How applying taxonomy enabled our client to optimise its materiel delivery services

Objective

Our client was facing budget pressures and reduced resources to support an increasing workload from their ageing platforms and significant new acquisitions. To continue to provide sustainment outcomes, our client needed to optimise their materiel delivery services through operating model reform.

Scope

The Sustainment Project Offices (SPOs) represented a mix of service delivery / support needs with a tangled web of relationships between them, their customers and suppliers. Relationship complexity is high and ‘right sizing’ – relevant to their mandates, is low.

Currently, the top 27 System Program Offices (SPOs) by spend (or 35% of all SPOs) account for 80% of our client’s sustainment budget. Operating model reform was targeted at reducing the overheads associated with running many of the other 65% as full SPOs, and streamlining those of the ‘major’ SPOs, by aligning their operations more closely with the products and services required from them, and removing duplication of resources between them.

Approach

Worked with the executive of the organisation to apply commercial approaches to business improvement to develop an organisation-wide operating model that transforms existing SPOs into one of the following three principal types of sustainment / materiel delivery service Business Units (BU), rather than one size suits all:

  1. Platform Program Office (PPO): provides the ‘one-stop-shop’ for acquiring and sustaining a major platform (i.e. end product) for a given customer. Through strong customer orientation, PSPOs will coordinate and integrate all related products and services that form and sustain the platform from other BUs across the organisation.
  2. Major Products and System Program Office (MP&S SPO): sustains high-value, medium-to-long life systems and services that are standalone or integrated within one or more platforms. Through strong product orientation MS&SPOs will assure technical function and performance.
  3. Category Management Business Unit (CBU ): provides a wide variety of commodities or consumables (short-life products or services) to a wide variety of PSPOs and MP&S SPOs, and sometimes also to customers.

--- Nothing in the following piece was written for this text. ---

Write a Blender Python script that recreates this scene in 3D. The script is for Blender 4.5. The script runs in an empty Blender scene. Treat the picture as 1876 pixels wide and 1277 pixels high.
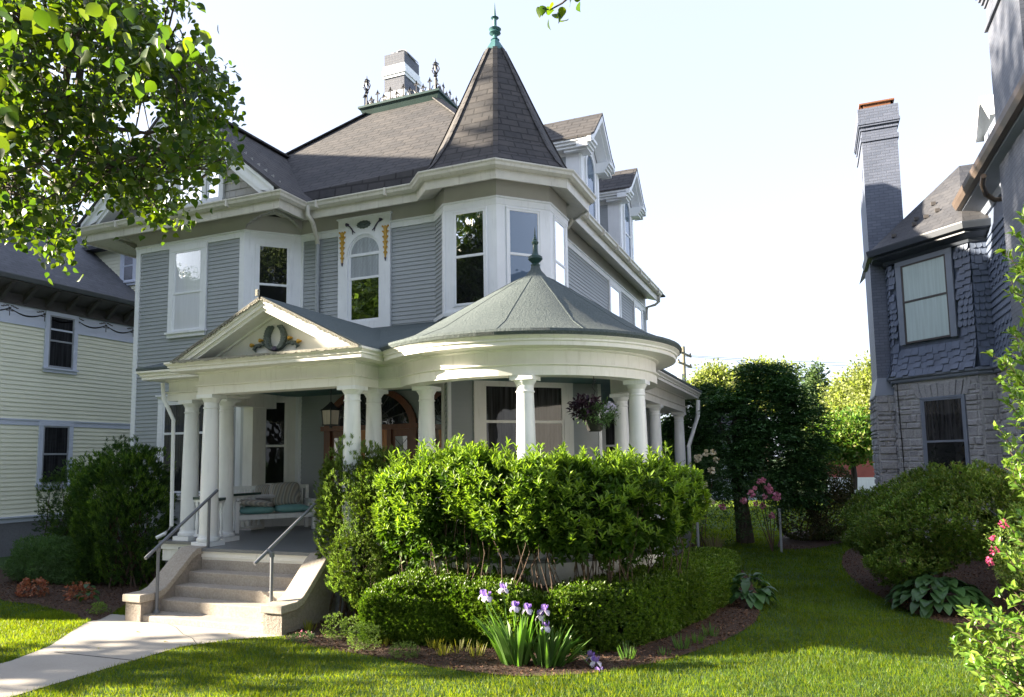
import bpy, math, random
import numpy as np
from mathutils import Vector, Matrix
random.seed(7); RNG = np.random.default_rng(11)
rad = math.radians
S = bpy.context.scene
C = S.collection
# ------------------------------------------------------------ camera
H = 2.3; F_PX = 1333.7; CYP = 710.6
PIT, ROL, YAW = rad(5.63267), rad(-0.88469), rad(22.3165)
fw = np.array([-math.sin(YAW)*math.cos(PIT), math.cos(YAW)*math.cos(PIT), math.sin(PIT)])
r_ = np.array([math.cos(YAW), math.sin(YAW), 0.0]); u_ = np.cross(r_, fw)
rt = math.cos(ROL)*r_+math.sin(ROL)*u_; up = -math.sin(ROL)*r_+math.cos(ROL)*u_
cam_d = bpy.data.cameras.new("camera"); cam = bpy.data.objects.new("camera", cam_d); C.objects.link(cam)
cam.matrix_world = Matrix(((rt[0], up[0], -fw[0], 0), (rt[1], up[1], -fw[1], 0), (rt[2], up[2], -fw[2], H), (0, 0, 0, 1)))
cam_d.sensor_width = 36; cam_d.lens = F_PX/1876*36; cam_d.shift_y = (CYP-638.5)/1876
cam_d.clip_start = 0.05; cam_d.clip_end = 3000
S.camera = cam
# ------------------------------------------------------------ sky, sun, exposure
SUN_EL = rad(17.5); SUN_DIR = np.array([-0.951, -0.309])     # horizontal direction towards the sun
W = bpy.data.worlds.new("World"); S.world = W; W.use_nodes = True
nt = W.node_tree; bg = nt.nodes["Background"]
sky = nt.nodes.new("ShaderNodeTexSky"); sky.sky_type = 'NISHITA'; sky.sun_disc = False
sky.sun_elevation = SUN_EL; sky.sun_rotation = math.atan2(SUN_DIR[0], SUN_DIR[1])
sky.air_density = 1.0; sky.dust_density = 1.2; sky.ozone_density = 1.0
hs = nt.nodes.new('ShaderNodeHueSaturation'); hs.inputs['Saturation'].default_value = 0.55; hs.inputs['Hue'].default_value = 0.51; nt.links.new(sky.outputs[0], hs.inputs['Color']); hz = nt.nodes.new('ShaderNodeMix'); hz.data_type = 'RGBA'; hz.inputs[0].default_value = 0.68; hz.inputs[7].default_value = (1.36, 1.56, 2.10, 1)   # thin even haze over the whole sky
nt.links.new(hs.outputs[0], hz.inputs[6]); nt.links.new(hz.outputs[2], bg.inputs[0]); bg.inputs[1].default_value = 0.08
sl = bpy.data.lights.new("sun", 'SUN'); sl.energy = 4.3; sl.angle = rad(0.5); sl.color = (1.0, 0.87, 0.68)
so = bpy.data.objects.new("sun", sl); C.objects.link(so)
sd = Vector((-SUN_DIR[0]*math.cos(SUN_EL), -SUN_DIR[1]*math.cos(SUN_EL), -math.sin(SUN_EL)))
so.rotation_euler = sd.to_track_quat('-Z', 'Y').to_euler(); so.location = (-30, -10, 30)
S.view_settings.view_transform = 'Standard'; S.view_settings.look = 'None'; S.view_settings.gamma = 1
S.view_settings.exposure = 2.93
S.render.engine = 'CYCLES'
S.cycles.max_bounces = 8; S.cycles.transmission_bounces = 4; S.cycles.transparent_max_bounces = 8
S.render.resolution_x = 1024; S.render.resolution_y = 697

# ------------------------------------------------------------ measuring helpers (photo pixel -> point on a known plane)
def ray(x, y): return fw+(x-938)/F_PX*rt-(y-CYP)/F_PX*up
def atZ(x, y, z=0.0): d = ray(x, y); return np.array([0, 0, H])+d*(z-H)/d[2]
def atY(x, y, Y): d = ray(x, y); return np.array([0, 0, H])+d*Y/d[1]
def atX(x, y, X): d = ray(x, y); return np.array([0, 0, H])+d*X/d[0]
def atD(x, y, D): d = ray(x, y); return np.array([0, 0, H])+d*D/np.linalg.norm(d)

# ------------------------------------------------------------ mesh builder
ORG = {}
class MB:
    def __init__(s): s.v = []; s.f = []
    def add(s, vs, fs):
        n = len(s.v); s.v += [tuple(map(float, q)) for q in vs]; s.f += [tuple(n+i for i in f) for f in fs]; return s
    def box(s, x0, y0, z0, x1, y1, z1):
        return s.add([(x0, y0, z0), (x1, y0, z0), (x1, y1, z0), (x0, y1, z0), (x0, y0, z1), (x1, y0, z1), (x1, y1, z1), (x0, y1, z1)],
                     [(0, 3, 2, 1), (4, 5, 6, 7), (0, 1, 5, 4), (1, 2, 6, 5), (2, 3, 7, 6), (3, 0, 4, 7)])
    def lbox(s, Fr, u0, u1, w0, w1, z0, z1):
        vs = [Fr.p(u, w, z) for z in (z0, z1) for (u, w) in ((u0, w0), (u0, w1), (u1, w1), (u1, w0))]
        return s.add(vs, [(0, 1, 2, 3), (7, 6, 5, 4), (0, 4, 5, 1), (1, 5, 6, 2), (2, 6, 7, 3), (3, 7, 4, 0)])
    def bar(s, a, b, w, h=None, upv=(0, 0, 1)):
        h = h or w; a = np.array(a, float); b = np.array(b, float); d = b-a; L = np.linalg.norm(d)
        if L < 1e-6: return s
        d /= L; x = np.cross(d, upv)
        if np.linalg.norm(x) < 1e-3: x = np.cross(d, (1, 0, 0))
        x /= np.linalg.norm(x); y = np.cross(x, d)
        vs = [p+x*sx*w/2+y*sy*h/2 for p in (a, b) for sx, sy in ((-1, -1), (1, -1), (1, 1), (-1, 1))]
        return s.add(vs, [(0, 1, 2, 3), (7, 6, 5, 4), (0, 4, 5, 1), (1, 5, 6, 2), (2, 6, 7, 3), (3, 7, 4, 0)])
    def tube(s, path, rs, n=8, caps=True):
        path = [np.array(p, float) for p in path]
        if not hasattr(rs, '__len__'): rs = [rs]*len(path)
        ref = np.array([0.13, 0.21, 1.0]); vs = []; fs = []
        for i, p in enumerate(path):
            d = path[min(i+1, len(path)-1)]-path[max(i-1, 0)]; d = d/(np.linalg.norm(d)+1e-9)
            x = np.cross(d, ref)
            if np.linalg.norm(x) < 0.05: x = np.cross(d, (1, 0, 0))
            x /= np.linalg.norm(x); y = np.cross(d, x)
            for k in range(n):
                a = 2*math.pi*k/n; vs.append(p+(x*math.cos(a)+y*math.sin(a))*rs[i])
        for i in range(len(path)-1):
            for k in range(n):
                a, b = i*n+k, i*n+(k+1) % n; fs.append((a, b, b+n, a+n))
        if caps: fs += [tuple(range(n))[::-1], tuple((len(path)-1)*n+k for k in range(n))]
        return s.add(vs, fs)
    def lathe(s, prof, c=(0, 0, 0), n=20, rot=0.0, caps=True):
        vs = []; fs = []
        for r, z in prof:
            for k in range(n):
                a = rot+2*math.pi*k/n; vs.append((c[0]+r*math.cos(a), c[1]+r*math.sin(a), c[2]+z))
        for i in range(len(prof)-1):
            for k in range(n):
                a, b = i*n+k, i*n+(k+1) % n; fs.append((a, b, b+n, a+n))
        if caps: fs += [tuple(range(n))[::-1], tuple((len(prof)-1)*n+k for k in range(n))]
        return s.add(vs, fs)
    def prism(s, pts, z0, z1):
        n = len(pts); vs = [(p[0], p[1], z0) for p in pts]+[(p[0], p[1], z1) for p in pts]
        return s.add(vs, [tuple(range(n))[::-1], tuple(range(n, 2*n))]+[(i, (i+1) % n, n+(i+1) % n, n+i) for i in range(n)])
    def lprism(s, Fr, pts, w0, w1):            # polygon of (u,z) extruded along the frame's outward axis
        n = len(pts); vs = [Fr.p(u, w1, z) for u, z in pts]+[Fr.p(u, w0, z) for u, z in pts]
        return s.add(vs, [tuple(range(n)), tuple(range(n, 2*n))[::-1]]+[(i, n+i, n+(i+1) % n, (i+1) % n) for i in range(n)])
    def sweep(s, path, prof, closed=False, profclosed=True):
        P = [np.array(p[:2], float) for p in path]; n = len(P); m = len(prof); nrm = []
        for i in range(n):
            if closed: a, b = P[i]-P[i-1], P[(i+1) % n]-P[i]
            else:
                a = P[i]-P[i-1] if i > 0 else P[1]-P[0]; b = P[i+1]-P[i] if i < n-1 else P[-1]-P[-2]
            a = a/np.linalg.norm(a); b = b/np.linalg.norm(b)
            na = np.array([a[1], -a[0]]); nb = np.array([b[1], -b[0]]); q = na+nb
            q = q/max(np.dot(q, na), 0.25) if np.linalg.norm(q) > 1e-6 else na
            nrm.append(q)
        vs = [(P[i][0]+nrm[i][0]*o, P[i][1]+nrm[i][1]*o, z) for i in range(n) for o, z in prof]
        fs = []
        for i in range(n if closed else n-1):
            j = (i+1) % n
            for k in range(m if profclosed else m-1):
                l = (k+1) % m; fs.append((i*m+k, j*m+k, j*m+l, i*m+l))
        if profclosed and not closed: fs += [tuple(range(m)), tuple((n-1)*m+k for k in range(m))[::-1]]
        return s.add(vs, fs)
class Fr:      # wall frame: origin (x,y), unit direction along the wall, outward normal to its right
    def __init__(s, a, b):
        s.a = np.array(a, float); d = np.array(b, float)-s.a; s.L = np.linalg.norm(d); s.d = d/s.L; s.n = np.array([s.d[1], -s.d[0]])
    def p(s, u, w, z): q = s.a+s.d*u+s.n*w; return (q[0], q[1], z)
    def u(s, x, y): # wall coordinate of a photo pixel
        d = ray(x, y); A = np.array([[d[0], -s.d[0]], [d[1], -s.d[1]]]); t, u = np.linalg.solve(A, s.a); return u, H+d[2]*t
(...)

Moving to these three types of focussed BUs provided a variety of benefits across the client’s value chain, including customers, end-users, the organisation’s executives, the organisation’s business units and suppliers as follows:

  1. Reduced relationship complexity through the ‘one-stop-shop’ provided by PSPOs, resulting in improved platform/product performance and availability for user and operators.
  2. Clearer decision rights, accountabilities and lines of communication, enabling executives to make better trade-offs for customers, resulting in improved decision making.
  3. Simplified and cleaner lines of communication, management reporting and responsibilities for all BUs, reducing duplication of activities while improving personnel development and leverage.
  4. Coordinated engagement from a whole-of-organisation perspective with suppliers, enabling BUs to more cost-effectively manage contracts from a whole of organisation perspective.
  5. Stronger relationships with suppliers, to build scale, reduce costs, and enable suppliers to better manage the peaks and troughs inherent in the organisation’s demand cycles, and improve visibility of opportunities.
Results

This approach is being implemented and provides:

  1. Bundled materiel delivery services and their supporting supply chains for platforms, common systems or service functions, thereby driving economies of scope and scale across BUs;
  2. Reduction in the complexity and diversity of current BU operating models, thereby driving efficiencies from streamlined customer, supplier and business unit interfaces; and
  3. Rationalisation of personnel, office, technology and other resources to reduce costs.

Applying the taxonomy enabled our client to optimise its materiel delivery services, reduce complexity and lift productivity, enabling them to better cope with the challenging future environment and demands.